*YOUR GOAL*
Without the pictures, can you quote each line below exactly?

────────

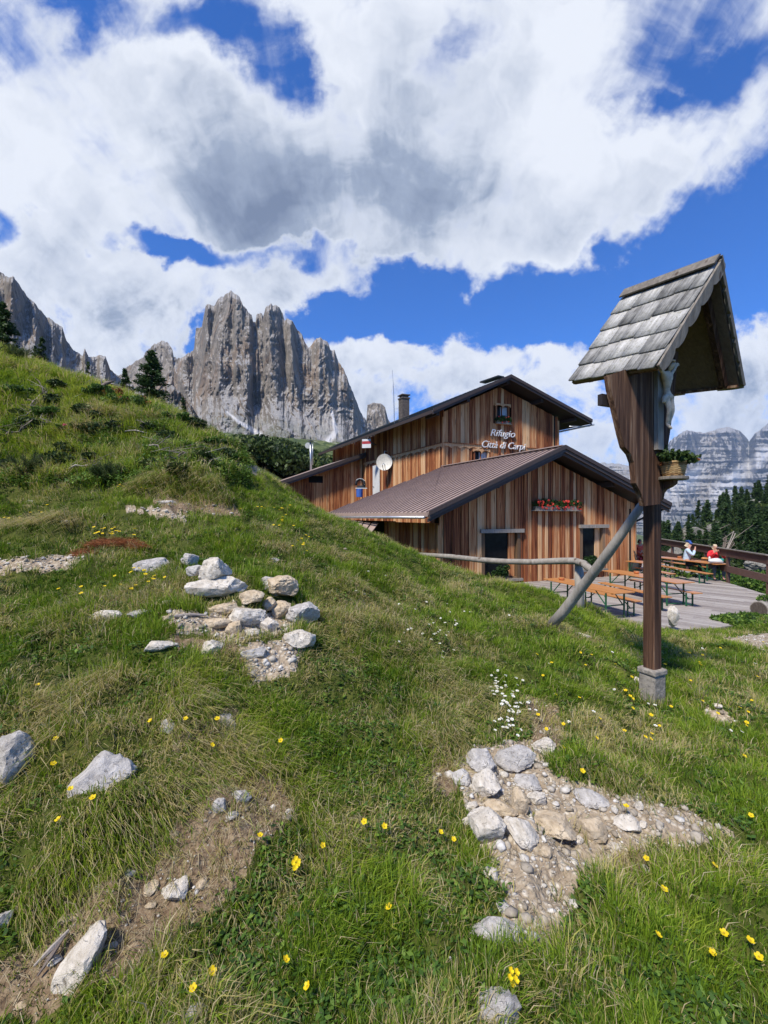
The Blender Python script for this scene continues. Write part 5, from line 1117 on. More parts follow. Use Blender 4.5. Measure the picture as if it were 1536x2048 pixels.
for a in [
 (425, 1182, 124, 52, ROCKW, 'broad slab of the cairn, carrying two smaller stones', gC, .12), (300, 1124, 66, 42, ROCKG, 'grey squarish stone right of the rusty dead needles', gC, .3), (380, 1116, 36, 34, ROCKG, 'small grey stone behind the cairn', gC, .3),
 (545, 1164, 84, 44, ROCKG, 'wide grey stone lying behind the tan upright one', gC, .35), (205, 1232, 64, 30, ROCKW, 'bright white stone lying alone left of the ring', gR, .3), (278, 1224, 48, 24, ROCKG, 'low grey stone between the white stone and the cairn', gR, .4),
 (335, 1205, 26, 14, ROCKW, 'small white stone under the left end of the cairn slab', gR, .3), (318, 1287, 66, 26, ROCKW, 'white stone at the lower left of the fire ring', gR, .35), (418, 1292, 58, 46, ROCKW, 'pale blocky stone at the lower middle of the fire ring', gR, .35),
 (510, 1298, 56, 26, ROCKG, 'low grey stone half sunk in sand below the white shards', gR, .45), (598, 1273, 62, 48, ROCKW, 'pale round stone at the lower right of the fire ring', gR, .25), (604, 1224, 66, 52, ROCKG, 'grey smooth stone at the right side of the fire ring', gR, .2),
 (448, 1216, 60, 24, ROCKT, 'flat tan stone leaning toward the cairn', gR, .2), (502, 1196, 50, 30, ROCKT, 'tan wedge stone right of the cairn slab', gR, .15), (535, 1211, 34, 34, ROCKT, 'small tan pointed stone amid the ring', gR, .15),
 (488, 1230, 78, 46, ROCKW, 'large pale flat stone in the middle of the ring', gR, .2), (428, 1243, 66, 26, ROCKT, 'flat tan slab at the left of the ring', gR, .25), (468, 1256, 36, 34, ROCKT, 'small tan stone below the flat slab', gR, .25),
 (507, 1264, 38, 22, ROCKW, 'small white wedge below the large flat stone', gR, .25), (536, 1252, 44, 34, ROCKW, 'white triangular shard at the ring centre', gR, .2), (562, 1222, 38, 40, ROCKT, 'cream leaning stone left of the smooth grey one', gR, .15),
 (560, 1182, 70, 50, ROCKT, 'tan upright stone on the right of the cairn', gC, .05), (334, 1234, 26, 14, ROCKT, 'small tan stone beside the dry stick', gR, .3),
 (14, 1482, 78, 142, ROCKG, 'tall grey rock cut by the left edge of the photo', None, .52), (178, 1530, 146, 132, ROCKG, 'big blue-grey fractured rock sunk in the turf', None, .58), (336, 1447, 32, 34, ROCKG, 'small dark-based stone in the hollow', None, .35),
 (450, 1436, 44, 36, ROCKG, 'rounded grey stone in dry grass right of the hollow', None, .4), (437, 1610, 30, 30, ROCKG, 'small grey stone in the straw', None, .3), (484, 1580, 40, 46, ROCKG, 'grey stone veiled by dead grass', None, .5),
 (298, 1774, 32, 28, ROCKT, 'tan stone left of the white lump in the soil', None, .3), (352, 1780, 56, 42, ROCKW, 'white rough lump in the middle of the bare soil', None, .3), (402, 1768, 30, 18, ROCKT, 'flat tan chip right of the white lump', None, .3), (300, 1810, 24, 14, ROCKT, 'flat chip below the white lump', None, .3),
 (140, 1832, 52, 24, ROCKT, 'flat tan stone high on the left soil patch', None, .4), (186, 1860, 24, 24, ROCKW, 'small white stone above the long white rock', None, .3), (222, 1893, 22, 16, ROCKW, 'tiny white stone right of the long white rock', None, .3),
 (385, 2012, 46, 62, ROCKG, 'grey stone poking out at the bottom edge left of centre', None, .5), (4, 1834, 34, 46, ROCKG, 'grey stone cut by the left edge low down', None, .4), (40, 2012, 22, 14, ROCKT, 'small tan pebble stone near the lower left corner', None, .3),
 (966, 1516, 62, 44, ROCKG, 'grey rounded stone at the top of the gravel patch', gS, .3), (1030, 1522, 82, 50, ROCKG, 'large grey slab topping the gravel patch', gS, .12), (920, 1550, 44, 44, ROCKG, 'flat grey stone at the left rim of the gravel patch', gS, .4),
 (975, 1572, 56, 56, ROCKW, 'whitish block under the two top stones', gS, .2), (1058, 1562, 54, 36, ROCKG, 'blue-grey flat stone below the large slab', gS, .3), (1075, 1592, 50, 30, ROCKW, 'crumbly white stone below the blue-grey one', gS, .35), (1040, 1607, 36, 58, ROCKT, 'tan upright stone in the middle of the gravel', gS, .15),
 (1004, 1626, 70, 30, ROCKT, 'tan cap stone leaning on the big round boulder', gS, .05), (974, 1662, 76, 66, ROCKW, 'big rounded boulder at the left of the gravel', gS, .15), (1112, 1656, 78, 48, ROCKT, 'yellowish block in the centre of the gravel', gS, .15),
 (1187, 1664, 56, 46, ROCKT, 'egg-shaped tan stone right of the yellowish block', gS, .15), (1252, 1643, 56, 34, ROCKW, 'pale stone at the right of the gravel', gS, .35), (1090, 1491, 42, 34, ROCKW, 'small pale stone above the gravel on brown soil', gS, .25),
 (944, 1612, 28, 20, ROCKW, 'little stone left of the tan cap stone', gS, .3), (935, 1643, 20, 18, ROCKW, 'little white stone touching the big boulder', gS, .25), (1059, 1652, 32, 24, ROCKT, 'small tan stone behind the long diagonal one', gS, .2), (1091, 1706, 24, 26, ROCKT, 'small tan pebble below the diagonal stone', gS, .2),
 (1232, 1692, 24, 16, ROCKW, 'white chip on brown soil', gS, .3), (1158, 1682, 20, 16, ROCKW, 'white chip between the two tan stones', gS, .2), (1278, 1612, 18, 20, ROCKW, 'upright white chip on the path', gS, .2), (1285, 1650, 20, 16, ROCKW, 'white chip right of the pale stone', gS, .2),
 (985, 1747, 34, 26, ROCKW, 'pale stone on the lower left of the gravel', gS, .35), (1008, 1808, 40, 22, ROCKG, 'low grey stone at the grass edge of the gravel', gS, .45),
 (992, 2018, 104, 70, ROCKG, 'grey rock at the bottom edge right of centre', None, .4), (1275, 1362, 16, 16, ROCKW, 'small white stone beside the shrine base', None, .2), (1437, 1412, 18, 10, ROCKW, 'small white stone in the right meadow', None, .2),
 (1160, 1268, 46, 16, ROCKW, 'pale low stone in the grass near the leaning pole', None, .4), (60, 1002, 16, 10, ROCKW, 'small white stone high on the left slope', None, .3), (128, 1042, 18, 10, ROCKW, 'little pale stone over the yellow flowers', None, .3), (330, 1002, 40, 10, ROCKW, 'flat pale stone on the ledge', None, .4), (550, 1118, 20, 14, ROCKW, 'pale stone in the grass right of the cairn', None, .3), (425, 886, 34, 12, ROCKW, 'pale stone high on the hill crest', None, .3)]:
    stone(*a[:5], a[5], a[6], sink=a[7])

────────

*ANSWER*
The Blender Python script for this scene continues. Write part 5, from line 1117 on. More parts follow. Use Blender 4.5. Measure the picture as if it were 1536x2048 pixels.
for a in [
 (425, 1182, 124, 52, ROCKW, 'broad slab of the cairn, carrying two smaller stones', gC, .12), (300, 1124, 66, 42, ROCKG, 'grey squarish stone right of the rusty dead needles', gC, .3), (380, 1116, 36, 34, ROCKG, 'small grey stone behind the cairn', gC, .3),
 (545, 1164, 84, 44, ROCKG, 'wide grey stone lying behind the tan upright one', gC, .35), (205, 1232, 64, 30, ROCKW, 'bright white stone lying alone left of the ring', gR, .3), (278, 1224, 48, 24, ROCKG, 'low grey stone between the white stone and the cairn', gR, .4),
 (335, 1205, 26, 14, ROCKW, 'small white stone under the left end of the cairn slab', gR, .3), (318, 1287, 66, 26, ROCKW, 'white stone at the lower left of the fire ring', gR, .35), (418, 1292, 58, 46, ROCKW, 'pale blocky stone at the lower middle of the fire ring', gR, .35),
 (510, 1298, 56, 26, ROCKG, 'low grey stone half sunk in sand below the white shards', gR, .45), (598, 1273, 62, 48, ROCKW, 'pale round stone at the lower right of the fire ring', gR, .25), (604, 1224, 66, 52, ROCKG, 'grey smooth stone at the right side of the fire ring', gR, .2),
 (448, 1216, 60, 24, ROCKT, 'flat tan stone leaning toward the cairn', gR, .2), (502, 1196, 50, 30, ROCKT, 'tan wedge stone right of the cairn slab', gR, .15), (535, 1211, 34, 34, ROCKT, 'small tan pointed stone amid the ring', gR, .15),
 (488, 1230, 78, 46, ROCKW, 'large pale flat stone in the middle of the ring', gR, .2), (428, 1243, 66, 26, ROCKT, 'flat tan slab at the left of the ring', gR, .25), (468, 1256, 36, 34, ROCKT, 'small tan stone below the flat slab', gR, .25),
 (507, 1264, 38, 22, ROCKW, 'small white wedge below the large flat stone', gR, .25), (536, 1252, 44, 34, ROCKW, 'white triangular shard at the ring centre', gR, .2), (562, 1222, 38, 40, ROCKT, 'cream leaning stone left of the smooth grey one', gR, .15),
 (560, 1182, 70, 50, ROCKT, 'tan upright stone on the right of the cairn', gC, .05), (334, 1234, 26, 14, ROCKT, 'small tan stone beside the dry stick', gR, .3),
 (14, 1482, 78, 142, ROCKG, 'tall grey rock cut by the left edge of the photo', None, .52), (178, 1530, 146, 132, ROCKG, 'big blue-grey fractured rock sunk in the turf', None, .58), (336, 1447, 32, 34, ROCKG, 'small dark-based stone in the hollow', None, .35),
 (450, 1436, 44, 36, ROCKG, 'rounded grey stone in dry grass right of the hollow', None, .4), (437, 1610, 30, 30, ROCKG, 'small grey stone in the straw', None, .3), (484, 1580, 40, 46, ROCKG, 'grey stone veiled by dead grass', None, .5),
 (298, 1774, 32, 28, ROCKT, 'tan stone left of the white lump in the soil', None, .3), (352, 1780, 56, 42, ROCKW, 'white rough lump in the middle of the bare soil', None, .3), (402, 1768, 30, 18, ROCKT, 'flat tan chip right of the white lump', None, .3), (300, 1810, 24, 14, ROCKT, 'flat chip below the white lump', None, .3),
 (140, 1832, 52, 24, ROCKT, 'flat tan stone high on the left soil patch', None, .4), (186, 1860, 24, 24, ROCKW, 'small white stone above the long white rock', None, .3), (222, 1893, 22, 16, ROCKW, 'tiny white stone right of the long white rock', None, .3),
 (385, 2012, 46, 62, ROCKG, 'grey stone poking out at the bottom edge left of centre', None, .5), (4, 1834, 34, 46, ROCKG, 'grey stone cut by the left edge low down', None, .4), (40, 2012, 22, 14, ROCKT, 'small tan pebble stone near the lower left corner', None, .3),
 (966, 1516, 62, 44, ROCKG, 'grey rounded stone at the top of the gravel patch', gS, .3), (1030, 1522, 82, 50, ROCKG, 'large grey slab topping the gravel patch', gS, .12), (920, 1550, 44, 44, ROCKG, 'flat grey stone at the left rim of the gravel patch', gS, .4),
 (975, 1572, 56, 56, ROCKW, 'whitish block under the two top stones', gS, .2), (1058, 1562, 54, 36, ROCKG, 'blue-grey flat stone below the large slab', gS, .3), (1075, 1592, 50, 30, ROCKW, 'crumbly white stone below the blue-grey one', gS, .35), (1040, 1607, 36, 58, ROCKT, 'tan upright stone in the middle of the gravel', gS, .15),
 (1004, 1626, 70, 30, ROCKT, 'tan cap stone leaning on the big round boulder', gS, .05), (974, 1662, 76, 66, ROCKW, 'big rounded boulder at the left of the gravel', gS, .15), (1112, 1656, 78, 48, ROCKT, 'yellowish block in the centre of the gravel', gS, .15),
 (1187, 1664, 56, 46, ROCKT, 'egg-shaped tan stone right of the yellowish block', gS, .15), (1252, 1643, 56, 34, ROCKW, 'pale stone at the right of the gravel', gS, .35), (1090, 1491, 42, 34, ROCKW, 'small pale stone above the gravel on brown soil', gS, .25),
 (944, 1612, 28, 20, ROCKW, 'little stone left of the tan cap stone', gS, .3), (935, 1643, 20, 18, ROCKW, 'little white stone touching the big boulder', gS, .25), (1059, 1652, 32, 24, ROCKT, 'small tan stone behind the long diagonal one', gS, .2), (1091, 1706, 24, 26, ROCKT, 'small tan pebble below the diagonal stone', gS, .2),
 (1232, 1692, 24, 16, ROCKW, 'white chip on brown soil', gS, .3), (1158, 1682, 20, 16, ROCKW, 'white chip between the two tan stones', gS, .2), (1278, 1612, 18, 20, ROCKW, 'upright white chip on the path', gS, .2), (1285, 1650, 20, 16, ROCKW, 'white chip right of the pale stone', gS, .2),
 (985, 1747, 34, 26, ROCKW, 'pale stone on the lower left of the gravel', gS, .35), (1008, 1808, 40, 22, ROCKG, 'low grey stone at the grass edge of the gravel', gS, .45),
 (992, 2018, 104, 70, ROCKG, 'grey rock at the bottom edge right of centre', None, .4), (1275, 1362, 16, 16, ROCKW, 'small white stone beside the shrine base', None, .2), (1437, 1412, 18, 10, ROCKW, 'small white stone in the right meadow', None, .2),
 (1160, 1268, 46, 16, ROCKW, 'pale low stone in the grass near the leaning pole', None, .4), (60, 1002, 16, 10, ROCKW, 'small white stone high on the left slope', None, .3), (128, 1042, 18, 10, ROCKW, 'little pale stone over the yellow flowers', None, .3), (330, 1002, 40, 10, ROCKW, 'flat pale stone on the ledge', None, .4), (550, 1118, 20, 14, ROCKW, 'pale stone in the grass right of the cairn', None, .3), (425, 886, 34, 12, ROCKW, 'pale stone high on the hill crest', None, .3)]:
    stone(*a[:5], a[5], a[6], sink=a[7])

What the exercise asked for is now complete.